=== Your instructions ===
The records below hold pictures; please leave those out and retype the rest exactly.

=== Records shown ===
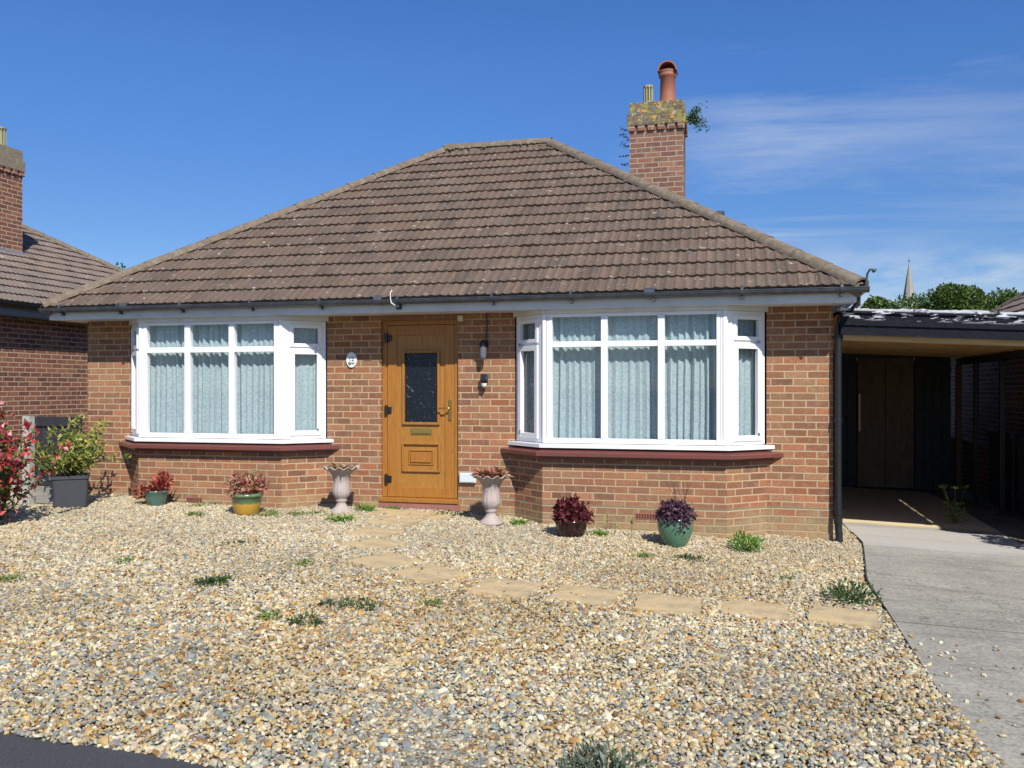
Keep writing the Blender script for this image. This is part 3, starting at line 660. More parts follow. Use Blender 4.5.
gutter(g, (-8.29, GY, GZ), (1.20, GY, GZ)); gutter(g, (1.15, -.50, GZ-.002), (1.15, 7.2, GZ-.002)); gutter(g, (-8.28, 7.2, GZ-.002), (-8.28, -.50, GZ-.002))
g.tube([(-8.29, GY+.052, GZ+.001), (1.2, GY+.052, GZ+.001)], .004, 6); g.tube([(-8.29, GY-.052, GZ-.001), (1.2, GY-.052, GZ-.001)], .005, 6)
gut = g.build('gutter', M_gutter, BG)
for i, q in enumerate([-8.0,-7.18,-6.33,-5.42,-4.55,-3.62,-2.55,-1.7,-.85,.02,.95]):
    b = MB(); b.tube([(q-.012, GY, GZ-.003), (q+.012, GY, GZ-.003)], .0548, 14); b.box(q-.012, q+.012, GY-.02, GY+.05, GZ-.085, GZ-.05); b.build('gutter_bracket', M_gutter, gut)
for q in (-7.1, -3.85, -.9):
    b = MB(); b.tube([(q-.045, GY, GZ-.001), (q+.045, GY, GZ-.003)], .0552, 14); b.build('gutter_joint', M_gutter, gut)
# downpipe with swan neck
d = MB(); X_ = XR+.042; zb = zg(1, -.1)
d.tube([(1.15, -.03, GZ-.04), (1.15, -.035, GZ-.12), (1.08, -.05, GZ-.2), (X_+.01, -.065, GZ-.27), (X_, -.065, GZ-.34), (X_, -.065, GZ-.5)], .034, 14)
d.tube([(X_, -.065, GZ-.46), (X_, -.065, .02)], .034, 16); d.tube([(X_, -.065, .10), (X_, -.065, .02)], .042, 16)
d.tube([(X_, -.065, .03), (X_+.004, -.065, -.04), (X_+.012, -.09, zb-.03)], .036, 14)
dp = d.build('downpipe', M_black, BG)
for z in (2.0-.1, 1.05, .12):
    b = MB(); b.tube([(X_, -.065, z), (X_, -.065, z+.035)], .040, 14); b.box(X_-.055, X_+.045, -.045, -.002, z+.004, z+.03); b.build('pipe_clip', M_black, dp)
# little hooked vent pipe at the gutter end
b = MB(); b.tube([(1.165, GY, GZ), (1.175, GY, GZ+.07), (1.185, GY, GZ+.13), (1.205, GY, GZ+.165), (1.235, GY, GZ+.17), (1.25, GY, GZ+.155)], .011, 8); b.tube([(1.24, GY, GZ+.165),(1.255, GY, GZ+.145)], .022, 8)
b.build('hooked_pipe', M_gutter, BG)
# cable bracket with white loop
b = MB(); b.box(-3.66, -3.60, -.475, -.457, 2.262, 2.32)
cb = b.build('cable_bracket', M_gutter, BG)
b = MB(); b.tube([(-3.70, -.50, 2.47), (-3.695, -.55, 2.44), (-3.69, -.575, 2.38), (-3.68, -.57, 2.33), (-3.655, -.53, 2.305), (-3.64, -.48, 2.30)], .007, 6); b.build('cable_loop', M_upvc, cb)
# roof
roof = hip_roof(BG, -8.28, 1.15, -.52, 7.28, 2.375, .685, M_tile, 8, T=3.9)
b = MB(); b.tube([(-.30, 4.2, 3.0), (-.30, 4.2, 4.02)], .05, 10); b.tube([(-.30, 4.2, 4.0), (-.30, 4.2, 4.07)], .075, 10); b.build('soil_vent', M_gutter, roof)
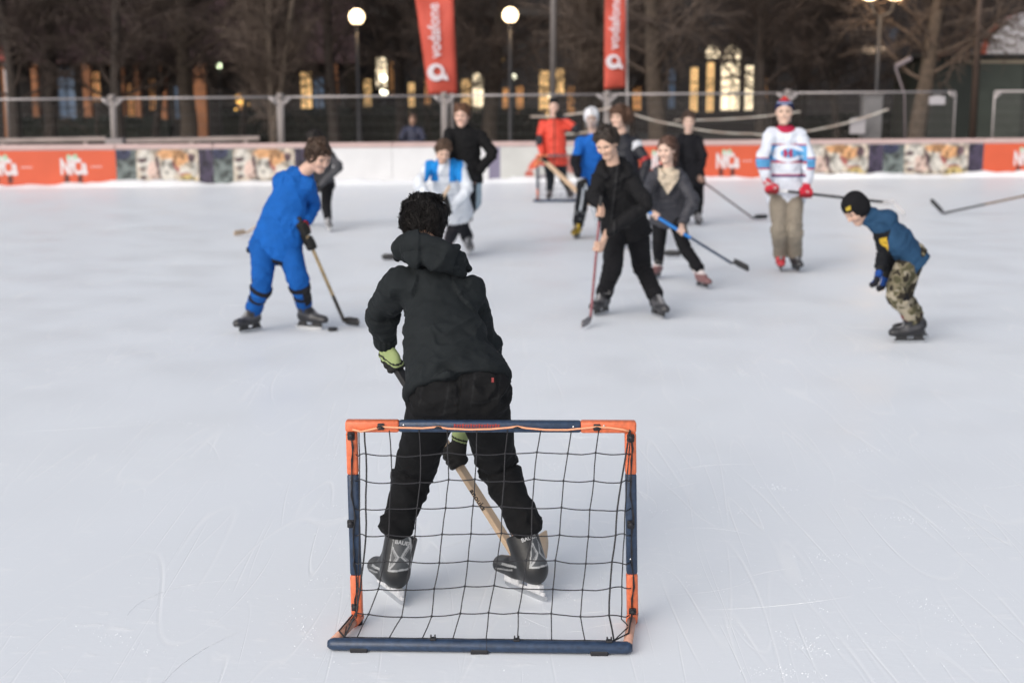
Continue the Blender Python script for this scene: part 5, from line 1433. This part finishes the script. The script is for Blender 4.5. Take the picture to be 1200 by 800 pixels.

=== Output for this exercise ===
Keep writing the Blender script for this image. This is part 3, starting at line 660. More parts follow. Use Blender 4.5.
gutter(g, (-8.29, GY, GZ), (1.20, GY, GZ)); gutter(g, (1.15, -.50, GZ-.002), (1.15, 7.2, GZ-.002)); gutter(g, (-8.28, 7.2, GZ-.002), (-8.28, -.50, GZ-.002))
g.tube([(-8.29, GY+.052, GZ+.001), (1.2, GY+.052, GZ+.001)], .004, 6); g.tube([(-8.29, GY-.052, GZ-.001), (1.2, GY-.052, GZ-.001)], .005, 6)
gut = g.build('gutter', M_gutter, BG)
for i, q in enumerate([-8.0,-7.18,-6.33,-5.42,-4.55,-3.62,-2.55,-1.7,-.85,.02,.95]):
    b = MB(); b.tube([(q-.012, GY, GZ-.003), (q+.012, GY, GZ-.003)], .0548, 14); b.box(q-.012, q+.012, GY-.02, GY+.05, GZ-.085, GZ-.05); b.build('gutter_bracket', M_gutter, gut)
for q in (-7.1, -3.85, -.9):
    b = MB(); b.tube([(q-.045, GY, GZ-.001), (q+.045, GY, GZ-.003)], .0552, 14); b.build('gutter_joint', M_gutter, gut)
# downpipe with swan neck
d = MB(); X_ = XR+.042; zb = zg(1, -.1)
d.tube([(1.15, -.03, GZ-.04), (1.15, -.035, GZ-.12), (1.08, -.05, GZ-.2), (X_+.01, -.065, GZ-.27), (X_, -.065, GZ-.34), (X_, -.065, GZ-.5)], .034, 14)
d.tube([(X_, -.065, GZ-.46), (X_, -.065, .02)], .034, 16); d.tube([(X_, -.065, .10), (X_, -.065, .02)], .042, 16)
d.tube([(X_, -.065, .03), (X_+.004, -.065, -.04), (X_+.012, -.09, zb-.03)], .036, 14)
dp = d.build('downpipe', M_black, BG)
for z in (2.0-.1, 1.05, .12):
    b = MB(); b.tube([(X_, -.065, z), (X_, -.065, z+.035)], .040, 14); b.box(X_-.055, X_+.045, -.045, -.002, z+.004, z+.03); b.build('pipe_clip', M_black, dp)
# little hooked vent pipe at the gutter end
b = MB(); b.tube([(1.165, GY, GZ), (1.175, GY, GZ+.07), (1.185, GY, GZ+.13), (1.205, GY, GZ+.165), (1.235, GY, GZ+.17), (1.25, GY, GZ+.155)], .011, 8); b.tube([(1.24, GY, GZ+.165),(1.255, GY, GZ+.145)], .022, 8)
b.build('hooked_pipe', M_gutter, BG)
# cable bracket with white loop
b = MB(); b.box(-3.66, -3.60, -.475, -.457, 2.262, 2.32)
cb = b.build('cable_bracket', M_gutter, BG)
b = MB(); b.tube([(-3.70, -.50, 2.47), (-3.695, -.55, 2.44), (-3.69, -.575, 2.38), (-3.68, -.57, 2.33), (-3.655, -.53, 2.305), (-3.64, -.48, 2.30)], .007, 6); b.build('cable_loop', M_upvc, cb)
# roof
roof = hip_roof(BG, -8.28, 1.15, -.52, 7.28, 2.375, .685, M_tile, 8, T=3.9)
b = MB(); b.tube([(-.30, 4.2, 3.0), (-.30, 4.2, 4.02)], .05, 10); b.tube([(-.30, 4.2, 4.0), (-.30, 4.2, 4.07)], .075, 10); b.build('soil_vent', M_gutter, roof)
Continue the Blender Python script for this scene: part 5, from line 1433. This part finishes the script. The script is for Blender 4.5. Take the picture to be 1200 by 800 pixels.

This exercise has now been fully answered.